Many of the Jews therefore, who had come with Mary and had seen what he did, believed in him. -John 11:17-27

When I was a boy, my church had a program called Royal Ambassadors that tried to mirror groups like the Boy Scouts. It had service projects and the like where you earned merit badges, pins, and so on. One of the ways to earn these was to memorize Bible verses. This passage above has the one verse probably every boy used for his repertoire of verses, “Jesus wept.” It was quick, easy, and counted as a full verse!

I remember thinking for a brief time, “Why would Jesus weep?” He could do anything and knows everything, so I couldn’t think of any reason He would cry. Yes, I had in mind a superman Jesus—something like God, except with a body. I asked my parents and teachers why Jesus would cry. I clearly remember the youth pastor’s answer, “He wept because Mary didn’t have enough faith.” He was a well-meaning 22-year-old, I’m sure, but that is the wrong answer! I had the chance to ask the senior pastor in the foyer, and he heartily congratulated me for asking such an interesting question and for all the work I had done in Royal Ambassadors, but he didn’t answer the question.

I didn’t think much about it until, years later as an adult, I heard a sermon from a radio preacher on the passage. This fellow said that Jesus wept because there is death in the world, and it wasn’t supposed to be that way. This is a pretty good answer, although it doesn’t seem to fit with the character of John the Evangelist.
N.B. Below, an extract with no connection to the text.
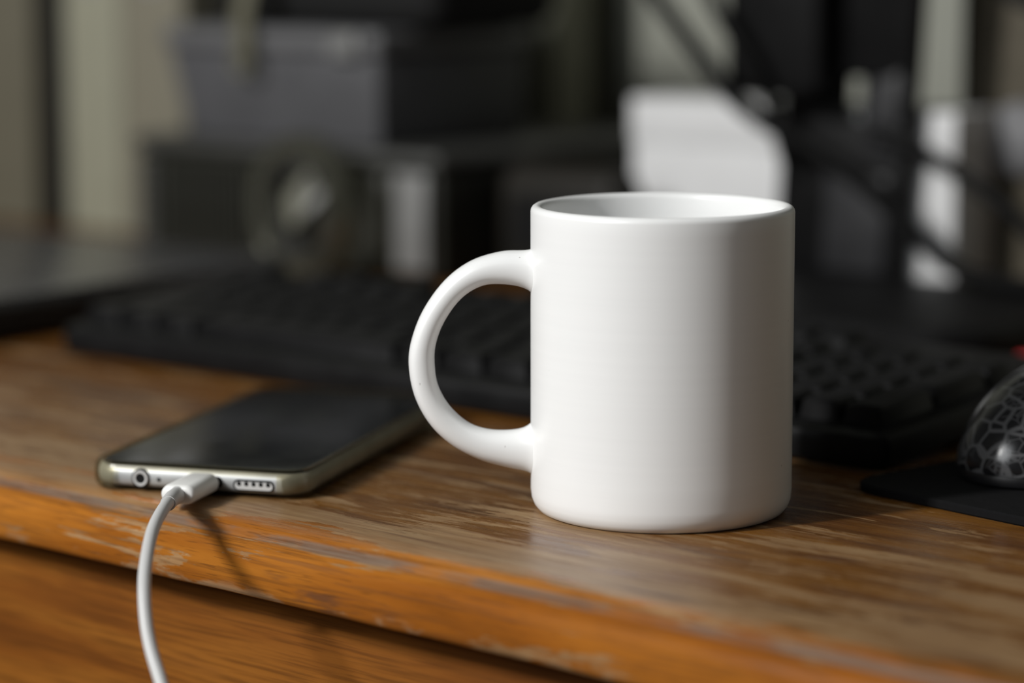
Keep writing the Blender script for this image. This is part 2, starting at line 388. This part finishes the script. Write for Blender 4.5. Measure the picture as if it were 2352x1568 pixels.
for k in range(5):
    obj('sound_hole', platexz(circ(0.0588 + (k - 2) * 0.0025, 0.0047, 0.00072, 12), YE - 0.00035, YE + 0.001), 'hole', spk)

# ------------------------------------------------------------------ charging cable (in the phone's port)
pc, ps = math.cos(PA), math.sin(PA); PO = phone.location
def ph(u, v, z): return Vector((PO.x + u * pc - v * ps, PO.y + u * ps + v * pc, z))
cab = thing('charging_cable', 'white charging cable hanging over the desk edge from the phone', 'cable', ph(0.0418, 0, 0.0), (0, 0, PA))
def stadring(y, w_, h, cz=0.0047): return [(x, y, z) for x, z in stad(0, cz, w_, h)]
obj('plug', loft([stadring(-0.0002, 0.0108, 0.0056), stadring(-0.0008, 0.0115, 0.0062), stadring(-0.0195, 0.0115, 0.0062), stadring(-0.0208, 0.0110, 0.0058), stadring(-0.0214, 0.0096, 0.0044)]), 'plug', cab, angle=50)
obj('connector_tip', loft([stadring(0.003, 0.0083, 0.0025), stadring(-0.001, 0.0083, 0.0025)]), 'steel', cab)
inv = (Matrix.Translation(cab.location) @ Matrix.Rotation(PA, 4, 'Z')).inverted()
wp = [Vector(v) for v in ((-0.1065, -0.1105, 0.0066), (-0.0989, -0.1210, 0.0062), (-0.0893, -0.1340, 0.0038), (-0.0792, -0.1460, -0.0005), (-0.0731, -0.1530, -0.0068),
    (-0.0673, -0.1580, -0.0153), (-0.0621, -0.1610, -0.0228), (-0.0549, -0.1640, -0.0309), (-0.047, -0.167, -0.041), (-0.038, -0.170, -0.058), (-0.03, -0.172, -0.09), (-0.02, -0.175, -0.16), (-0.018, -0.18, -0.30), (-0.04, -0.19, -0.55), (-0.10, -0.20, FL + 0.006), (-0.35, -0.25, FL + 0.003))]
lp = [inv @ v for v in wp]
obj('strain_relief', tube([(0, -0.0205, 0.0047), (0.0002, -0.0225, 0.0047), lp[0].lerp(Vector((0, -0.0225, 0.0047)), 0.3), lp[0].lerp(lp[1], 0.35)], lambda t: 0.0029 - 0.0005 * t, 20), 'cable', cab)
obj('cord', tube([(0, -0.021, 0.0047)] + lp, 0.00195, 16), 'cable', cab)

# ------------------------------------------------------------------ keyboard
TILT = R(3.6); U = 0.018
kb = thing('keyboard', 'black full-size computer keyboard lying behind the mug and phone', 'keyboard', (-0.388, 0.0905, 0.0004), (TILT, 0, 0))
KL, KD = 0.413, 0.142
obj('base', rslab(0, KL, 0, KD, 0.006, [(0.002, 0.0), (0.0, 0.0015), (0.0, 0.0085), (0.0012, 0.0110), (0.0035, 0.0120), (0.006, 0.0122)]), 'kbody', kb)
for x in (0.03, KL - 0.05):
    obj('foot', box(x, x + 0.02, KD - 0.018, KD - 0.012, -0.0078, 0.001, 0.0006), 'kbody', kb)
kcache = {}
def key(x, row, w_=1.0, d_=1.0):
    kk = (w_, d_)
    if kk not in kcache:
        W_, D_ = w_ * U - 0.0016, d_ * U - 0.0016
        kcache[kk] = obj('key', loft([[(a, b_, 0) for a, b_ in rrect(0, W_, 0, D_, 0.0012, 2)], [(a, b_, 0.006) for a, b_ in rrect(0.0012, W_ - 0.0012, 0.0010, D_ - 0.0006, 0.0015, 2)],
                                 [(a, b_, 0.0072) for a, b_ in rrect(0.0024, W_ - 0.0024, 0.0022, D_ - 0.0014, 0.0015, 2)]]), 'key', kb, angle=30)
        o = kcache[kk]
    else:
        o = kcache[kk].copy(); C.objects.link(o); o.parent = kb
    y = (0.0115 + (5 - row) * U) if row else (0.0115 + 5 * U + 0.005)
    o.location = (0.0045 + x * U, y, 0.0118)
def krow(row, ws, x=0.0):
    for v in ws:
        key(x, row, v); x += v
key(0, 0); krow(0, [1] * 4, 2); krow(0, [1] * 4, 6.5); krow(0, [1] * 4, 11); krow(0, [1] * 3, 15.2)
krow(1, [1] * 13 + [2]); krow(1, [1] * 3, 15.2); krow(1, [1] * 4, 18.4)
krow(2, [1.5] + [1] * 12 + [1.5]); krow(2, [1] * 3, 15.2); krow(2, [1] * 3, 18.4)
krow(3, [1.75] + [1] * 11 + [2.25]); krow(3, [1] * 3, 18.4); key(21.4, 3, 1, 2)
krow(4, [2.25] + [1] * 10 + [2.75]); key(16.2, 4); krow(4, [1] * 3, 18.4)
krow(5, [1.25] * 3 + [6.25] + [1.25] * 4); krow(5, [1] * 3, 15.2); krow(5, [2, 1], 18.4); key(21.4, 5, 1, 2)

# ------------------------------------------------------------------ mouse pad and mouse
PADA = R(-10)
pad = tag(obj('mouse_pad', rslab(0, 0.235, 0, 0.20, 0.014, [(0.0006, 0), (0, 0.0006), (0, 0.0024), (0.0008, 0.003)]), 'pad'), 'thin black mouse pad under the crackle-patterned mouse', 'mouse pad')
pad.location = (0.0285, 0.0605, 0); pad.rotation_euler = (0, 0, PADA)
mouse = thing('computer_mouse', 'black computer mouse with grey crackle pattern at right frame edge', 'mouse', (0.0728, 0.1280, 0.003))
def dome(a, bb, h, z0, n=64, m=22):
    b = bmesh.new(); rows = []
    for j in range(m):
        f = j / m * math.pi / 2
        r = math.cos(f) ** 1.10; z = z0 + (h - z0) * math.sin(f) ** 1.24
        rows.append([b.verts.new((a * r * math.cos(2 * math.pi * k / n), bb * r * math.sin(2 * math.pi * k / n) - 0.004 * math.sin(f), z)) for k in range(n)])
    top = b.verts.new((0, -0.004, h))
    for A, B in zip(rows, rows[1:]):
        for k in range(n): b.faces.new((A[k], A[(k + 1) % n], B[(k + 1) % n], B[k]))
    for k in range(n): b.faces.new((rows[-1][k], rows[-1][(k + 1) % n], top))
    b.faces.new(rows[0][::-1]); return b
obj('shell', dome(0.0300, 0.0485, 0.0375, 0.0042), 'shell', mouse, angle=70)
eb = loft([[(0.0305 * s_ * math.cos(2 * math.pi * k / 48), 0.0485 * s_ * math.sin(2 * math.pi * k / 48), z) for k in range(48)] for s_, z in ((0.94, 0.0), (0.99, 0.0008), (1.0, 0.003), (0.985, 0.0048))])
obj('base', eb, 'mbase', mouse)
obj('scroll_wheel', lathe([(0, -0.003), (0.009, -0.003), (0.0105, -0.002), (0.0105, 0.002), (0.009, 0.003), (0, 0.003)], 32, mat=Matrix.Translation((0, 0.027, 0.0165)) @ Matrix.Rotation(R(90), 4, 'Y')), 'mbase', mouse)

# ------------------------------------------------------------------ laptop at the left
lap = thing('laptop', 'closed dark grey laptop lying at the left behind the phone', 'laptop', (-0.427, 0.02, 0), (0, 0, R(3)))
obj('base', rslab(-0.37, 0, 0, 0.268, 0.008, [(0.003, 0.0015), (0.0, 0.004), (0.0, 0.0115), (0.001, 0.0125)]), 'lapside', lap)
obj('lid', rslab(-0.37, 0, 0, 0.268, 0.008, [(0.001, 0.0130), (0.0, 0.0140), (0.0, 0.0180), (0.0012, 0.0198), (0.003, 0.0202)]), 'laptop', lap)
obj('hinge', tube([(-0.33, 0.263, 0.0128), (-0.03, 0.263, 0.0128)], 0.004, 12, per=1), 'lapside', lap)
for x in (-0.31, -0.04):
    for y in (0.02, 0.20):
        obj('rubber_foot', box(x, x + 0.015, y, y + 0.01, 0, 0.002), 'rubber', lap)

# ------------------------------------------------------------------ stacked units behind the keyboard
un = thing('stereo_unit', 'dark ribbed low unit with grey plates standing behind the keyboard', 'stereo', (-0.634, 0.362, 0))
obj('body', box(0, 0.224, 0.002, 0.208, 0.0, 0.0575, 0.004, 3), 'radio', un)
obj('lid', box(-0.001, 0.225, 0, 0.210, 0.0578, 0.0662, 0.003, 3), 'radiolid', un)
rb = None
for k in range(16):
    if rb is None: rb = o = obj('rib', box(0, 0.0022, -0.0016, 0.0025, 0.005, 0.054, 0.0005, 1), 'rib', un)
    else: o = rb.copy(); C.objects.link(o); o.parent = un
    o.location = (0.024 + k * 0.0052, 0, 0)
sl = None
for k in range(8):
    if sl is None: sl = o = obj('vent_slat', box(0.004, 0.0165, -0.0012, 0.0025, 0, 0.0044, 0.0005, 1), 'strip2', un)
    else: o = sl.copy(); C.objects.link(o); o.parent = un
    o.location = (0, 0, 0.004 + k * 0.0065)
obj('front_plate', box(0.197, 0.2195, -0.0035, 0.0025, 0.006, 0.056, 0.0015), 'strip', un)
obj('front_button_plate', box(0.1795, 0.1895, -0.002, 0.0025, 0.012, 0.054, 0.001), 'strip2', un)
stk = box(-0.020, 0.020, -0.0008, 0.0005, -0.0085, 0.0085, 0.0003, 1)  # pale slab added for the bright spot seen through the tape roll's hole
bmesh.ops.rotate(stk, verts=stk.verts[:], matrix=Matrix.Rotation(R(-38), 3, 'Y'))
obj('spot', stk, 'spot', un, loc=(0.1335, -0.0022, 0.0405))['label'] = 'added slanted bright sticker on the unit front'
obj('side_label', box(0.2236, 0.2246, 0.055, 0.12, 0.020, 0.048), 'label', un)
gb = thing('plastic_box', 'grey plastic box stacked on the dark ribbed unit', 'box', (-0.535, 0.43, 0.0664))
t0 = [(-0.064, -0.058), (0.078, -0.058), (0.078, 0.058), (-0.064, 0.058)]; t1 = [(-0.078, -0.060), (0.0785, -0.060), (0.0785, 0.060), (-0.078, 0.060)]
bb = loft([[(x, y, 0.0) for x, y in t0], [(x, y, 0.048) for x, y in t1]])
bmesh.ops.bevel(bb, geom=bb.edges[:], offset=0.002, segments=2, profile=0.5, affect='EDGES')
obj('body', bb, 'greybox', gb)
obj('lid', box(-0.0805, 0.081, -0.0625, 0.0625, 0.0485, 0.0600, 0.003, 3), 'greylip', gb)
obj('clasp', box(0.048, 0.068, -0.0665, -0.0620, 0.047, 0.059, 0.0018), 'strip', gb)
pu = thing('pouch', 'black fabric pouch with olive hanging strap on top of the grey box', 'pouch', (-0.512, 0.435, 0.1267))
pb = box(-0.085, 0.082, -0.050, 0.055, 0, 0.055, 0.012, 4)
for v in pb.verts:
    if v.co.z > 0.03: v.co.z += 0.004 * math.sin(v.co.x * 70) - 0.003 * math.cos(v.co.y * 50)
obj('body', pb, 'pouch', pu, angle=60)
obj('zip', tube([(-0.075, -0.0515, 0.035), (0, -0.0525, 0.036), (0.072, -0.0515, 0.034)], 0.0016, 8), 'greylip', pu)
sp = [(-0.0345, -0.0535, 0.036), (-0.0345, -0.064, 0.030), (-0.0355, -0.072, 0.010), (-0.0350, -0.0735, -0.014)]
sr = []
for i, c in enumerate(spline(sp, 5)):
    sr.append([c + Vector((sx * 0.0058, sy * 0.0007, 0)) for sx, sy in ((-1, -1), (1, -1), (1, 1), (-1, 1))])
obj('strap', loft(sr), 'tab', pu)
obj('strap_ring', lathe([(0.0035, -0.001), (0.0068, -0.001), (0.0072, 0), (0.0068, 0.001), (0.0035, 0.001), (0.0035, -0.001)], 32, mat=Matrix.Translation((-0.0345, -0.0745, -0.0185)) @ Matrix.Rotation(R(90), 4, 'X')), 'tab', pu)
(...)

I’ve grown to understand Jesus as a real man (not just Deity playing or posing as man), the kind of man that I should have been (and will be). I’ve learned that nobody in the world of first-century, second-temple Judaism could imagine anything other than a real-flesh-and-blood human as Messiah with emotions like everybody else. This helps me understand that John is telling us when we look at Jesus bursting into tears, we are seeing not just a flesh-and-blood human being, but the Word made flesh. Because Jesus came, we must put away our aloof and emotionally sterile pictures of God and replace them with the picture of the God who bursts into tears with the world’s crying. This is the key to understand the full mystery of John’s gospel.

When we read of Jesus bursting into tears the very moment He sees Mary and all the Judaeans with her, we should chant, “Surely he has borne our griefs and carried our sorrows.” He did not pretend to do this; He really did it.

In the story, Jesus knows what He’s going to do, yet there is no sense of triumphalism with John Williams’ Superman theme playing in the background. Instead, there is the Man of Sorrows, acquainted with our grief and pain, sharing it to the point of tears.

What grief, then, is stirred in Jesus? Remember that the whole story of the raising of Lazarus is symbolic of Jesus: death, rest, resurrection. It is only through the death of Jesus, His sharing the common fate of people, that the world can be saved. He has borne our griefs and carried our sorrows, even those of death. That’s what was stirred in Him, and that’s the gospel.

Come hear it preached and enacted in the supper with Jesus this Sunday.